I crushed this longing with my usual puritanical savagery. You're too old. You couldn't even learn the piano. You have no musical talent. You will make a fool of yourself and everyone will laugh at you. Pull yourself together, woman, and slog on.

But when we got home to Melbourne I took down the
Oxford Companion to Music
and looked up the ukulele. ‘It has four strings and a very long fingerboard…It was patented in Honolulu in 1917, from which date it gradually became popular in the United States amongst
people whose desire to perform was stronger than their willingness to acquire any difficult technique or their desire to make intimate acquaintance with any very elaborate music
.'

So. It was a cop-out for the lazy and talentless. I went straight downtown and bought the first one I saw that didn't look trashy. It was made in Czechoslovakia and it cost $45. I also bought Mel Bay's
You Can Teach Yourself Uke.
I put them in a cupboard under a pile of blankets and said nothing about them to anyone.

Whenever I was home alone I would rush upstairs and take the uke out of its cardboard box. It was so intimate, so un-awe-inspiring, with its curvaceous waist and pretty metal frets and creamy tuning pegs. A faint perfume drifted out of its woody little body. And, unlike the hulking piano which years earlier had brought me to my knees, it was small. No one could possibly be afraid of this instrument. I fell in love with it. I spent secret afternoons sitting on the bed strumming my way through the beginner's book. I learnt ‘Row, Row, Row Your Boat' and ‘Camptown Races'. It was easy. It was natural. Four strings, four fingers, not like a guitar, where you're ganged up on every time you try to make a chord.

I found I could learn a three-chord song in about thirty seconds. It dawned on me that there are several million three-chord songs in the world, many of which I had effortlessly, long ago, stored in the mud at the very bottom of my memory. Up they came from the depths, dripping and sparkling—so fresh, shining with common human feeling. And I saw that the ukulele, despite the snotty entry in the Oxford Companion, has in fact a simple and benevolent purpose: to create a gentle bed of sound for the human voice; to enrich the single line of melody that a human voice is capable of.

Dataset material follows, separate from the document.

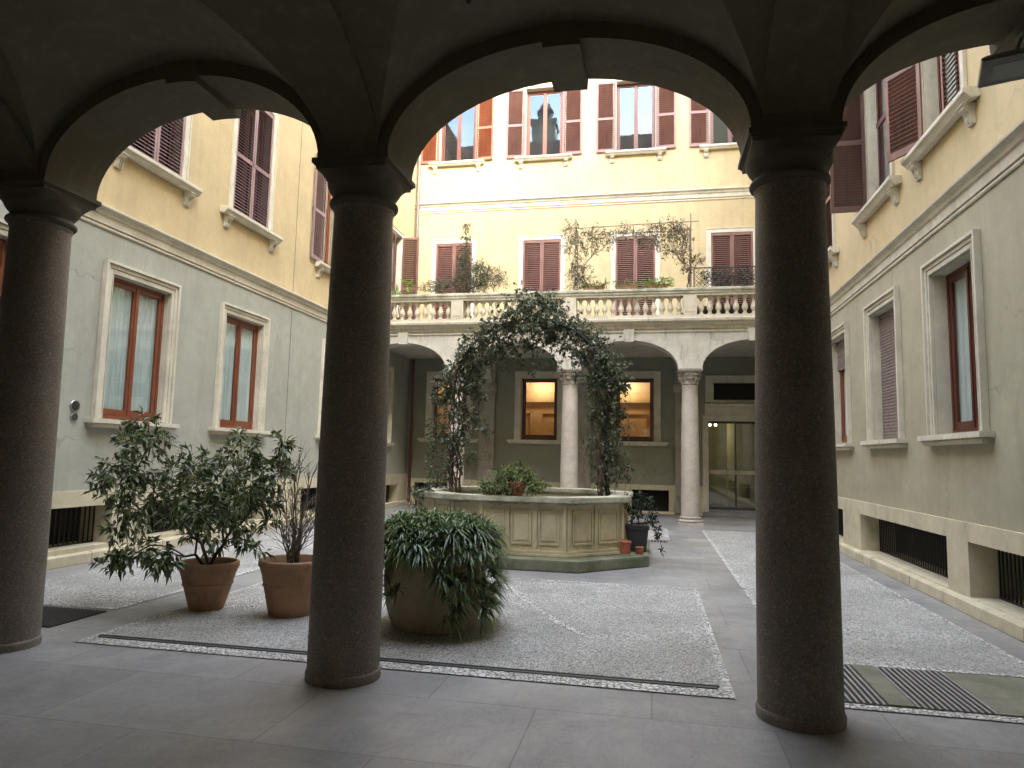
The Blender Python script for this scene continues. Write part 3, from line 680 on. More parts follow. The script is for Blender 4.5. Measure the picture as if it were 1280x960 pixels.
# curved white seam across the middle panel
m = MB(); pts = []
for i in range(17):
    t = i/16; pts.append((-2.15 + 1.62*t, 9.2 - 2.75*t + .12*math.sin(t*6), .009))
for i in range(16):
    a, b = Vector(pts[i]), Vector(pts[i+1]); s = Vector((.05,.03,0))*(1-.5*i/16)
    m.quad(a-s, a+s, b+s, b-s)
tag(ob('cobble_seam', m.mesh('cobble_seam', M['cobble_edge'], recalc=False)), None, None, None, 'structure')
# long drain slot
d = thing('drain_channel', 'long narrow dark drain slot set in the front edge of the middle cobble panel', 'drain', T(-2.1,5.29,0))
m = MB(); x = -4.6
while x < .42:
    b = min(x+.98, .46); m.box(x+.003, b-.003, 5.285, 5.325, .004, .012); x += .98
ob('channel_grate', m.mesh('channel_grate', M['iron_grey'], bevel=.002), d)
m = MB(); m.box(-4.62,.47,5.327,5.352,.002,.0135); ob('slot', m.mesh('slot', M['void']), d)  # raised near-black strip painted for the shade of a recess
# bar gratings
def grating(name, label, x0, x1, y0, y1, plates, pitch=.042, bar=.016, axis='y', group=None, bm_='fixture'):
    g = thing(name, label, 'floor grate', T((x0+x1)/2,(y0+y1)/2,0), group)
    m = MB(); m.box(x0, x1, y0, y1, .001, .0055); ob('pit', m.mesh('pit', M['void']), g)  # flat near-black sheet painted for the shade below the bars
    m = MB()
    if axis == 'y':
        x = x0
        while x < x1: m.box(x, x+bar, y0, y1, .006, .014); x += pitch
    else:
        y = y0
        while y < y1: m.box(x0, x1, y, y+bar, .006, .014); y += pitch
    ob('bars', m.mesh('bars', M[bm_]), g)
    if plates:
        m = MB()
        for a, b in plates: m.box(a, b, y0-.004, y1+.004, .0, .017)
        ob('stone_strip', m.mesh('stone_strip', M['mossy_slab'], bevel=.003), g)
    return g
grating('floor_grate', 'bar grating with mossy stone strips in the front of the right cobble panel', 1.14, 2.2, 5.24, 6.17, [(1.55,1.72)])
grating('floor_grate', 'dark bar grating in the front of the left cobble panel', -6.2, -5.24, 5.45, 6.12, [], bm_='iron_grey')
grating('floor_grate', 'square dark grate in the slate paving between fountain and entrance door', -.7, .3, 14.2, 14.5, [], .06, .02)
for x0, x1, lb in ((2.21,3.0,'green mossy stone slab beside the right bar grating'),(-7.1,-6.22,'green mossy stone slab beside the left bar grating')):
    m = MB(); m.box(x0, x1, 5.24 if x0 > 0 else 5.45, 6.17, .0, .012); tag(ob('stone_slab', m.mesh('stone_slab', M['mossy_slab'], bevel=.003)), lb, 'slab')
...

Somewhere in the background of all this, my marriage crashed and my daughter grew up and left home. Next time I looked around I was living in Sydney with a severe modernist to whom the presence of a ukulele in the house would have been an outrage. With him it was Wagner or nothing. Even a string quartet or a solo piano was too minor. I had to put headphones on to listen to my funk tapes. It wasn't a dancing kind of marriage. How it flew past! Ejected, I scrambled to my feet in Bondi Junction Mall, dusted myself off, and got talking to a woman who was busking on a chunky little thing with a round body. She said it was called a pineapple uke and that her brother imported them from Hawaii. She gave me his phone number.